Es razonable, en consecuencia, que los usuarios de los sistemas privados de salud estén sumamente inquietos y que sientan que, en medio de este conflicto, no se miran realmente sus derechos porque fácilmente pueden quedar en la más absoluta indefensión sanitaria. Por mientras, las partes enfrentadas habrán conseguido sus objetivos, bien diferentes a los que con legitimidad reclaman todas las personas que esperan ser tratadas con dignidad y respeto en un Estado libre y democrático de derecho.

Efectivamente es posible, en teoría, un sistema único de salud de carácter estatal. Pero vista la realidad económica y social del país es indudable que Chile no está en condiciones de ofrecer a todos los individuos unas prestaciones de salud eficientes y oportunas. Y esto no se debe a que el Estado (es decir, los organismos públicos y funcionarios de salud) no ponga el mayor empeño en lograrlo aún con los limitados recursos con que cuenta. Sencillamente, la salud pública tal como está ya tiene déficit severos que requieren de muchísimos recursos para poder terminar con los altos promedios de espera de los enfermos del sistema y de poder atender eficazmente a los que necesitan tratamientos quirúrgicos complejos y caros.

Si a este sistema de salud se agregan forzosamente más de tres millones de nuevos usuarios, es bastante evidente y probable que se podría producir un caos y una catástrofe sanitaria.

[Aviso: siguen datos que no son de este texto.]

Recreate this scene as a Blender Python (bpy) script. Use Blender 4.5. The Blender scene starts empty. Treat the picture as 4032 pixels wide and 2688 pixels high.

El Estado no tendrá los recursos económicos (ni la capacidad administrativa) para hacer frente a esta nueva situación en tan breve tiempo y sin duda alguna, tampoco dispondrá de las ingentes partidas presupuestarias para poder atender medianamente bien los requerimientos de estos nuevos usuarios.

En consecuencia, todas las autoridades del Estado que de alguna manera están implicadas directa o indirectamente en la solución de este problema sanitario deben asumir la responsabilidad moral de cuidar la salud de los chilenos. Y de evitar que externalidades indeseadas generen daños irreparables a las personas que no tienen responsabilidad alguna en la crisis que parece avecinarse.

Es propio de las sociedades abiertas (es decir, aquellas en que las personas son tratadas con consideración y respeto y se protegen sus derechos fundamentales, entre ellos la salud) garantizar la libertad personal y política de los ciudadanos de modo que ninguna persona sea conminada o arrastrada a tomar una decisión contraria a sus intereses y voluntad e, incluso, a su conciencia moral.

Está bien (¡quién podría discutirlo!) que el Estado aspire a mantener activas las mejores prestaciones públicas posibles para sus habitantes en materias de educación, seguridad social, salud y otras semejantes, pero no se debe arriesgar tampoco la libertad de los ciudadanos para poder elegir entre las ofertas del Estado y las del sector privado.

En una sociedad bien ordenada unas no se estorban con las otras, ya que una sana competencia (y una eficiente legislación) obliga a las instituciones privadas y a las del Estado a mejorar sus respectivos servicios so pena de perder su injerencia y prestigio frente a la ciudadanía.

Por esas razones, quién podría oponerse a que el Estado levante también aseguradoras de fondos de pensiones, universidades, escuelas y colegios e, incluso, determinados servicios públicos de transporte y otros por el estilo, si con ello estimula la libertad para que los ciudadanos elijan conforme a sus intereses entre las prestaciones públicas y privadas. De ese modo también se bloquea el surgimiento de los monopolios que, en la mayoría de las materias, son injustos y contrarios al interés general.

Todos los actores involucrados en este conflicto, pues, deben hacer un esfuerzo para llegar a un acuerdo que impida que las consecuencias de las decisiones públicas puedan castigar a los inocentes que, en este caso, son los usuarios de los sistemas de salud.